源頼朝像 沈黙の肖像画

米倉迪夫著
平凡社ライブラリー

源頼朝のイメージは
「源頼朝像」によって形作られていたと感じる

 1964年、ルーブル美術館からミロのヴィーナスが日本に貸し出され、日本公開の運びになった(国外に貸し出されたのは後にも先にもこれっきりだそうで)。そのときにルーブル側からあの「源頼朝像」を代わりに貸し出すよう求められたが、「頼朝はダメだけど重盛なら」ってことで「平重盛像」がルーブルに貸し出されたという。そういう話を昔、予備校の先輩から聞いたんだが、本当のところはわからない。何となく都市伝説みたいな気もするが、だが少なくとも「平重盛像」がルーブル美術館で展示されたのは事実のようだ。

 さて、この「源頼朝像」と「平重盛像」、所蔵しているのは京都の神護寺で、僕も若い頃、高雄の神護寺まで(京都市内から)自転車を走らせて見に行ったことがある。当時は、この肖像画、5月のゴールデン・ウィークのときしか一般公開してなかったので、なかなか見ることができなかった(今はどうだか知りません)。実際に見てみると、国宝だけあって、その偉容はさすがに目を瞠るものがある……となんとなく思った。この辺、若干権威主義的だが、当時はその程度の認識しかなかったのだ。これがあの教科書でよく目にした頼朝かと感心したものだった。

 だがこの「源頼朝像」、実は頼朝じゃないという説が世間を賑わしているらしい。と言うより、今では頼朝じゃなく足利直義ただよし尊氏たかうじの弟)だという説の方が有力なようで「平重盛像」の方も本当は足利尊氏像なんだそうだ。先日、小学生向けの教科書を見たところ、この「頼朝像」のキャプションに「伝・源頼朝像」と付いていたほどで、「尊氏・直義」説も無視できない存在になっているということなんだろう。
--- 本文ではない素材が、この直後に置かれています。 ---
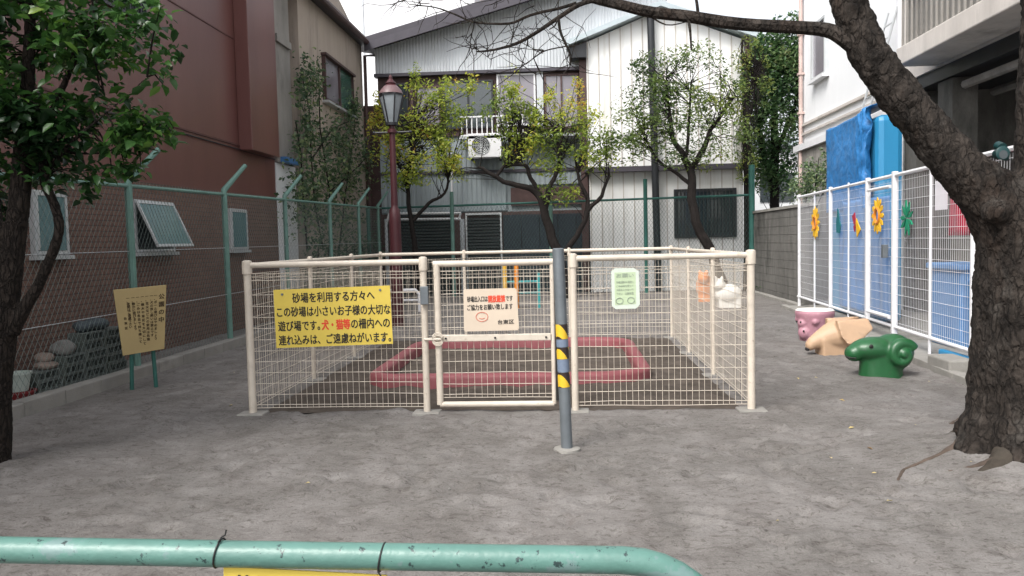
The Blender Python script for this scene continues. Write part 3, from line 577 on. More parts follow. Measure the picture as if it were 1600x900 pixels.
MB().box(6.12, 6.197, 8.0, 11.5, 4.7, 6.9).build('window', 'pane_dark', cb)
q = MB(); q.box(6.1, 6.197, 15.02, 15.12, 2, 14); q.build('drainpipe', 'white_metal', cb)

# ================================================================== CHAIN LINK FENCES
def chain(mb, A, B, z0, zA, zB, pitch=.08, r=.0021):
    A = Vector((A[0], A[1], 0)); B = Vector((B[0], B[1], 0)); d = B-A; L = d.length; d.normalize(); n = Vector((-d.y, d.x, 0))
    top = lambda s: zA+(zB-zA)*s/L
    for sg in (1, -1):
        k = -int(3/pitch)
        while k*pitch < L+3:
            s0 = k*pitch; pts = []
            # line from (s0, z0) climbing at 60 degrees
            sl = .62*sg; zt = max(zA, zB); s1 = s0+sl*(zt-z0)
            ta, tb = 0., 1.
            if s1 != s0:
                u0, u1 = sorted(((0-s0)/(s1-s0), (L-s0)/(s1-s0))); ta, tb = max(ta, u0), min(tb, u1)
            if tb > ta+.01:
                P = [A+d*(s0+(s1-s0)*t)+n*(.003*sg)+Vector((0, 0, z0+(zt-z0)*t)) for t in (ta, tb)]
                for p in P: p.z = min(p.z, top((p-A).dot(d)))
                mb.wire(P[0], P[1], r, 3)
            k += 1
    return mb
cf = thing('chain_link_fence', 'mint green chain link fence with bent post tops running along the red brick building', 'fence', (-5.1, 12, 0), 'chain link fences')
chain(MB(), (-5.1, 2.0), (-5.1, 21.7), .1, 2.22, 2.48).build('wire_mesh', 'wire_green', cf, fix=False)
zf = lambda y: 2.25+(y-8.97)*.0195
MB().tube([(-5.1, 2, zf(2)), (-5.1, 21.7, zf(21.7))], .024, 8).build('top_rail', 'fence_green', cf)
q = MB()
for z in (.75, 1.45): q.tube([(-5.1, 2, z), (-5.1, 21.7, z+.1)], .004, 4)
q.build('tension_wire', 'alu', cf)
for i, y in enumerate((3.7, 6.35, 8.97, 11.58, 14.15, 16.9, 19.3, 21.35)):
    r = .045 if y < 13 else .042
    q = MB(); q.tube([(-5.1, y, -.1), (-5.1, y, zf(y)), (-5.1, y, zf(y)+.06), (-5.0, y+.18, zf(y)+.26), (-4.9, y+.36, zf(y)+.46)], [r, r, r, r*.8, r*.75], 8)
    q.build('post', 'fence_green', cf)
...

 で、その「尊氏・直義」説を最初に提起したのが本書の作者、米倉迪夫で、本書で書かれているのがその主張に当たる。

 この肖像が、頼朝・重盛像(以下「神護寺三像」)とされた根拠になっているのは、神護寺に伝わる『神護寺略記』で、そこに後白河法皇、源頼朝、平重盛、藤原光能、平業房らの肖像が神護寺の仙洞院に収められているという記述がある。ただし、現在神護寺に残されている「源頼朝像」と「平重盛像」が、これに該当するかどうかは実のところわかっていない。それぞれの絵の作者は藤原隆信(1142-1205)と記述されているが、現物は、時代的にもう少し下がるんじゃないかというのが、本書の主張である。

 まず、中世の肖像画の歴史と特徴から書き進め、藤原隆信の頃に始まった「似絵にせえ」(「頼朝像」は似絵の代表作とされていた)の特徴について論述していく。次に、この神護寺三像の描画法について検討していき、それが似絵と異なっており、時代が14世紀まで下がる可能性が大きいことを指摘する。そして歴史的な経緯についても検討し、足利直義が神護寺に二幅の肖像画(足利尊氏と足利直義)を奉納したという記録があることを紹介する(足利直義願文 - 康永四年(1345年))。これについても検討を加え、最後に「神護寺三像」の画風について検討し、頼朝や尊氏の他の肖像との比較なども行って、「神護寺三像」のモデルは、足利尊氏、足利直義である可能性が高いと結論付けている。ちなみに「神護寺三像」のもう一像(現在「藤原光能像」とされているもの)については足利義詮よしあきらに比定している。

 この論は日本の史学界・美術学界にセンセーションを起こした模様で、その後も反論や再反論、新説などが繰り返されているが、おおむね尊氏、直義で落ち着きそうな様相だという。実際この本の主張は非常に説得力があり、頼朝、重盛よりも尊氏、直義の方が可能性ははるかに高いと思わせるものがあるが、ただ残念なのは決定的な証拠がないということで、だからこそ今までもめてきたんだろうが、そうは言っても非常に斬新で有意義な議論であることは確かである。元々論文として書かれたもののようで、論文調で多少読みづらさはあるが、非常に詳細に説明があるので内容がわからないということはない。画期的な論文と言えるんじゃないだろうか。